カナガンはグレインフリーのドッグフードですが、ビル・ジャックに関してはとうもろこしやオートミールなどの穀物類が採用されています。ただし、ビル・ジャックに配合される穀物類は「単純炭水化物」に分解された穀物類です。

炭水化物にも種類があり、「単純炭水化物」は炭水化物の分子をバラバラにして消化吸収を良くしたものになり、代表的なものではブドウ糖などが挙げられます。
一般的な穀物類そのままの状態は「複合炭水化物」と呼ばれる状態の炭水化物で、アレルギーを引き起こしたり、消化に時間がかかってしまうのはこの複合炭水化物です。

単純炭水化物が他の単純炭水化物と結合していき、7つ以上の分子が集まることで複合炭水化物となりますが、ビル・ジャックに利用される穀物類は、この単純炭水化物で、消化吸収がよい穀物類となっています。

まとめ

ビル・ジャックの強みとなるのは嗜好性の強いドッグフードである点、消化のしやすい内容である点が挙げられます。一方のカナガンは高タンパクのドッグフードで、本来犬が必要としている栄養バランスをしっかりと摂取することができる内容となっています。

カナガンに関しても肉の含有量がかなり高いので、肉の味が好みな犬であれば高い嗜好性が期待できるでしょう。ただし、活発な成犬に限っての話で、老犬や病中の犬は避けたほうが良いかもしれません。

前述の通り、高タンパクの食事は腎臓にも高い負担がかかります。老犬にとっても負担のかかる食事になってしまいますので、それであればビル・ジャックのような消化もしやすく、高カロリーのフードを与えた方が安心かと思います。

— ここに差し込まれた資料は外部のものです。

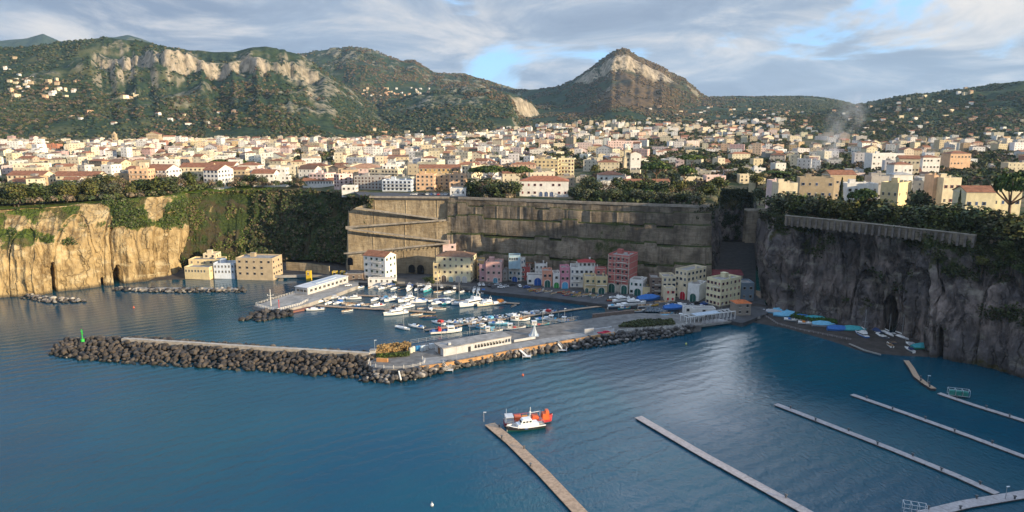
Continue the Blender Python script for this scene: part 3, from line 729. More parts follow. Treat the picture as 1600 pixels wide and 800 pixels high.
def gorge_bridge():
    root = empty('stone_bridge', (XD(1192, 372), 372, 40))
    tag(root, 'small stone arch bridge across the top of the gorge', 'bridge')
    mb = MB(); n = 10; x0, x1, zt_, w, r = -9.5, 7.5, 9.5, 4.0, 3.6
    arch = [(-r * math.cos(i * math.pi / n), 3.2 + r * math.sin(i * math.pi / n)) for i in range(n + 1)]
    for y in (-w / 2, w / 2):
        for (a, b) in zip(arch, arch[1:]): mb.face([(a[0], y, a[1]), (b[0], y, b[1]), (b[0], y, zt_), (a[0], y, zt_)])
        mb.face([(x0, y, -8), (-r, y, -8), (-r, y, zt_), (x0, y, zt_)]); mb.face([(r, y, -8), (x1, y, -8), (x1, y, zt_), (r, y, zt_)])
    for (a, b) in zip([(-r, -8)] + arch, arch + [(r, -8)]): mb.face([(a[0], -w / 2, a[1]), (b[0], -w / 2, b[1]), (b[0], w / 2, b[1]), (a[0], w / 2, a[1])])
    mb.face([(x0, -w / 2, zt_), (x1, -w / 2, zt_), (x1, w / 2, zt_), (x0, w / 2, zt_)])
    mb.build('arch', MATS['wall_stone'], root)
    for y in (-w / 2 + .2, w / 2 - .2):
        MB().box((x0 + x1) / 2, y, zt_, x1 - x0, .35, 1.0).build('parapet', cap_stone, root)
gorge_bridge()

mb = MB(); pt_ = [edge_xy(a, -.9, 50) for a in np.arange(562, 736, 12.0)] + [edge_xy(a, 26 if a < 700 else 14, 50) for a in np.arange(732, 550, -12.0)]
mb.prism([tuple(map(float, p)) for p in pt_], 48, 50.25); tag(mb.build('terrace_road', asph), 'asphalt terrace and road on top of the zigzag wall', 'road', kind='structure')
# ------------------------------------------------------------------ trees
def leaf_mat():
    m, nt, b = base_mat('leaves')
    oi = N(nt, 'ShaderNodeObjectInfo').outputs['Color']
    pos = N(nt, 'ShaderNodeNewGeometry').outputs['Position']
    at = N(nt, 'ShaderNodeAttribute', attribute_name='Col').outputs['Color']
    c = mixc(nt, 1.0, oi, at, 'MULTIPLY')
    n = noise(nt, pos, 0.45, 3)
    c = mixc(nt, ramp(nt, n, 0.38, 0.62), mixc(nt, 1.0, c, (0.6, 0.62, 0.7), 'MULTIPLY'), mixc(nt, 1.0, c, (1.35, 1.25, 1.0), 'MULTIPLY'))
    L(nt, c, b.inputs['Base Color']); b.inputs['Roughness'].default_value = 0.75; b.inputs['Specular IOR Level'].default_value = 0.2
    return m
leaves = leaf_mat(); bark = M('bark', (0.095, 0.072, 0.055), 0.95, 0.3, 1.0)
pbark = M('pine_bark', (0.20, 0.13, 0.095), 0.95, 0.3, 1.0)
RNG = np.random.default_rng(5)
def leaf_faces(C, Nn, size, k=3):
    """small leaf clumps as tilted quads round centres C facing roughly Nn"""
    n = len(C)
    nn = Nn + RNG.normal(0, 0.75, (n, 3)); nn /= np.linalg.norm(nn, axis=1)[:, None] + 1e-9
    a = np.cross(nn, RNG.normal(0, 1, (n, 3))); a /= np.linalg.norm(a, axis=1)[:, None] + 1e-9
    b = np.cross(nn, a); s = (size * RNG.uniform(0.55, 1.3, n))[:, None]
    bend = nn * s * 0.25
    V = np.stack([C - a * s - b * s * .5, C + a * s * .2 - b * s + bend, C + a * s + b * s * .4, C - a * s * .3 + b * s + bend], 1).reshape(-1, 3)
    return V, np.arange(4 * n).reshape(-1, 4)
def crown_mesh(name, kind, w, h, n, size):
    """crown standing on z=0.. with width w and height h"""
    C, Nn = [], []
    if kind == 'cone':
        t = RNG.uniform(0, 1, n) ** 1.4; a = RNG.uniform(0, 2 * math.pi, n)
        r = w / 2 * (1 - t) * (0.7 + 0.4 * RNG.uniform(0, 1, n)) * (0.8 + 0.25 * np.sin(t * 40))
        C = np.stack([r * np.cos(a), r * np.sin(a), t * h], 1); Nn = np.stack([np.cos(a), np.sin(a), 0 * a - .2], 1)
    else:
        nl = {'round': 9, 'umbrella': 11, 'olive': 6, 'bare': 8}[kind]
        for i in range(nl):
            a = i * 2.4 + RNG.uniform(-.4, .4)
            if kind == 'umbrella':
                rr = w * 0.34 * math.sqrt((i + .3) / nl); c = (rr * math.cos(a), rr * math.sin(a), h * (0.55 - 0.22 * rr / (w * .34)) + RNG.uniform(-.1, .1) * h); ex = (w * .22, w * .22, h * .32)
            else:
                rr = w * 0.27 * math.sqrt((i + .4) / nl); zz = h * RNG.uniform(0.28, 0.75)
                c = (rr * math.cos(a), rr * math.sin(a), zz); ex = (w * .27, w * .27, h * .27)
            m = n // nl; d = RNG.normal(0, 1, (m, 3)); d /= np.linalg.norm(d, axis=1)[:, None]
            if kind == 'umbrella': d[:, 2] = np.abs(d[:, 2]) * 1.0 - 0.25
            rad = RNG.uniform(0.72, 1.08, m)[:, None]
            C.append(np.array(c) + d * rad * np.array(ex)); Nn.append(d + np.array([0, 0, .2]))
        C = np.concatenate(C); Nn = np.concatenate(Nn)
    V, q = leaf_faces(C, Nn, size)
    me = bpy.data.meshes.new(name); raw_mesh(me, V, q, 4); me.materials.append(leaves)
    set_cols(me, np.repeat(RNG.uniform(0.6, 1.4, (len(q), 1)), 3, 1) * (1 + RNG.normal(0, .07, (len(q), 3))))
    return me
def trunk_mesh(name, h, r, limbs, spread, mat=None, lean=0.0, lift_=(.3, .45)):
    mb = MB(); top = Vector((lean * h, 0, h * .62)); mb.tube((0, 0, -.8), top, r, r * .6, 6)
    for i in range(limbs):
        a = i * 2.4; e = top + Vector((math.cos(a) * spread, math.sin(a) * spread, h * RNG.uniform(*lift_)))
        mid = top + (e - top) * .5 + Vector((0, 0, -h * .03))
        mb.tube(top, mid, r * .5, r * .35, 5); mb.tube(mid, e, r * .35, r * .15, 5)
    return mb.mesh(name, mat or bark)
TREE = {}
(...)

反面、健康体の成犬であれば、カナガンはおすすめのドッグフードと言えます。特に皮膚や被毛にも良い影響が見られるでしょう。栄養素的には十分な内容ですので、犬の年齢や体調によっては良くも悪くもなるドッグフードである事が言えます。

とはいえ、ビル・ジャックはBHAや亜セレン酸ナトリウムを含んでいるため、とてもおすすめとも言えないのも事実。こうした点からみると、カナガンのほうが安全なフードであると考えられます。